Monday, 20 June 2022

Buhari's power deal with Germany to gulp N991.99 billion in first phase alone

The total funding requirement for the first phase of the Presidential Power Initiative is €2.3bn (N991.99bn at the official exchange rate of N431.3/€), figures obtained from the Federal 

Government showed.

PPI is an initiative of the Federal Government conceived during a meeting between Nigeria’s President, Major General Muhammadu Buhari (retd.), and German Chancellor, Angela Merkel, on August 31, 2018.

It was conceived as a three-phase initiative to rehabilitate and expand Nigeria’s electricity grid through improved generation, transmission, and distribution.

The Federal Government had to establish a special purpose vehicle, the FGN Power Company, to own and execute the PPI.

Data obtained in Abuja on Friday from the PPI Financing Structure document, put together by the FGN Power Company, showed that about 60 per cent of the €2.3bn would come from a consortium of German banks, while other financial institutions would provide the balance.

The document read in part, “The total project cost for PPI Phase 1 is estimated at €2.3bn in which about 60 per cent of the funds will come from the consortium of German banks to cover the offshore project cost.

The financing for the offshore project will be sourced from German banks at a concessionary rate, which will be covered up to 90 to 95 per cent by the Euler Hermes Aktiengesellschaft (German Export Credit Agency).

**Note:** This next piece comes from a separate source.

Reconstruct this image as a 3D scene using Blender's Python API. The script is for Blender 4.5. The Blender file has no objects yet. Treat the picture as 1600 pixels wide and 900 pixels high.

“The remaining 40 per cent of funding for the transmission and distribution onshore works will be sourced from other financiers.”

It added, “FGN Power Company has already commenced engagement with the development finance institutions for mutual collaborations on the required onshore funding.”

The company named some the DFIs to include the African Development Bank, Afrexim Bank, French Development Agency, as well as the European Investment Bank.

Nigeria’s power grid has been characterised by frequent collapse lately, plunging the country into darkness repeatedly.